TASK GOAL:
Report every line in the listing that contains the string "scene".

DATASET CONTENT:
--- Start ---
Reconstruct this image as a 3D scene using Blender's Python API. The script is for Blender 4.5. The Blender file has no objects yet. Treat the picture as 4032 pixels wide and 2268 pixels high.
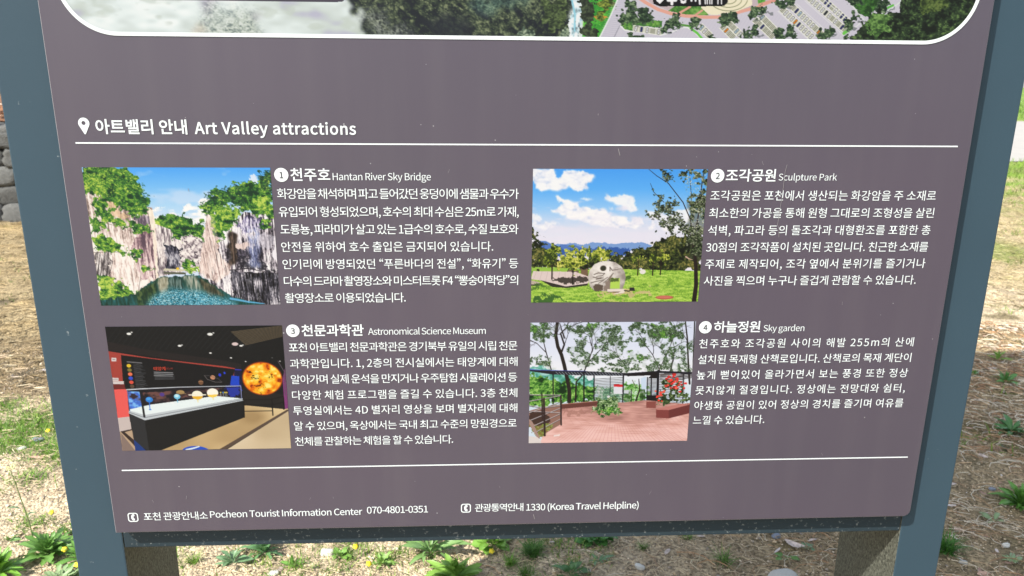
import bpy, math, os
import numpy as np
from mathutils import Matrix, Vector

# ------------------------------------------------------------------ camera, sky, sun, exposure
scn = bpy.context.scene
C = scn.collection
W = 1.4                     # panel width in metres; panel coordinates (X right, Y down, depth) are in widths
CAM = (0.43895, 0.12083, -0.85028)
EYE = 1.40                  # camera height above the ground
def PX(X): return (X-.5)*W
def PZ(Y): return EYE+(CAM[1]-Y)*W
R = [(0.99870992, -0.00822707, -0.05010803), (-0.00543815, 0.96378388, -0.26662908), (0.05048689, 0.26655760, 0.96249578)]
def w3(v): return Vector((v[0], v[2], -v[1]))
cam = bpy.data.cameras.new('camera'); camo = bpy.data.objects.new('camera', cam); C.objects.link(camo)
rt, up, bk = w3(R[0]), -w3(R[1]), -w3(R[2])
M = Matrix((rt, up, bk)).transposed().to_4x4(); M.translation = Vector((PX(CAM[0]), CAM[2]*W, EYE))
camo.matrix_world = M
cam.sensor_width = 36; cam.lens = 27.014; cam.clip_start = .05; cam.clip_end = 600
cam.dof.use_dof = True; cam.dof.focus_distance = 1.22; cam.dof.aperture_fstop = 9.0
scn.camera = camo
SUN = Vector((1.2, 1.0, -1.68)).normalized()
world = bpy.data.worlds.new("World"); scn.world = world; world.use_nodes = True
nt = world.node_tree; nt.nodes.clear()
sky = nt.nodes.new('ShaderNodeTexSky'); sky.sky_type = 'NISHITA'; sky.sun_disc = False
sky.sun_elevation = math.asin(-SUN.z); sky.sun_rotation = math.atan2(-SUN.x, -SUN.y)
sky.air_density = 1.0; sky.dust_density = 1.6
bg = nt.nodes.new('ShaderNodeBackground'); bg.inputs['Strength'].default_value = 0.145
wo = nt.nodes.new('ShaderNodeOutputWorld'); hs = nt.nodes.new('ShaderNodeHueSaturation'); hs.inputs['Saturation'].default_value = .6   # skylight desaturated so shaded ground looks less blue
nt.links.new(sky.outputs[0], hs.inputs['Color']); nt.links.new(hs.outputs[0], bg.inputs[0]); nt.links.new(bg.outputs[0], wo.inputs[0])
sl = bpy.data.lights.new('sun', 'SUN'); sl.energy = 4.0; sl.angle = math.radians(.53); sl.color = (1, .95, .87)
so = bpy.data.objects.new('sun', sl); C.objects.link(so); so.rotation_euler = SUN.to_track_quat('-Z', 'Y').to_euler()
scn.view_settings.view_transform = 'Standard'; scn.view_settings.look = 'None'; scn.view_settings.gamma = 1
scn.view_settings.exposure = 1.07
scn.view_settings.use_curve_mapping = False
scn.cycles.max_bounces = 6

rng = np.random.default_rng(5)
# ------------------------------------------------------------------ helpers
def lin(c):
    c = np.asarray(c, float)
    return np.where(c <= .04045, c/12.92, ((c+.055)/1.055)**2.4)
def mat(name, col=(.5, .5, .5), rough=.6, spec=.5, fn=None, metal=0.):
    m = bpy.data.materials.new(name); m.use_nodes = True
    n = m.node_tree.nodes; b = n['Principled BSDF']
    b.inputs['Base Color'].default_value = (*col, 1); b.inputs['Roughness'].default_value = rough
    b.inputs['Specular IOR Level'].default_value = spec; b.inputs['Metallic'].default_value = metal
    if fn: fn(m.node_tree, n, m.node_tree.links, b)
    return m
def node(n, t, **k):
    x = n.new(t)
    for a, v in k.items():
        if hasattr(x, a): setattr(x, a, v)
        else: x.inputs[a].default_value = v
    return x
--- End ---
RESULT:
Reconstruct this image as a 3D scene using Blender's Python API. The script is for Blender 4.5. The Blender file has no objects yet. Treat the picture as 4032 pixels wide and 2268 pixels high.
scn = bpy.context.scene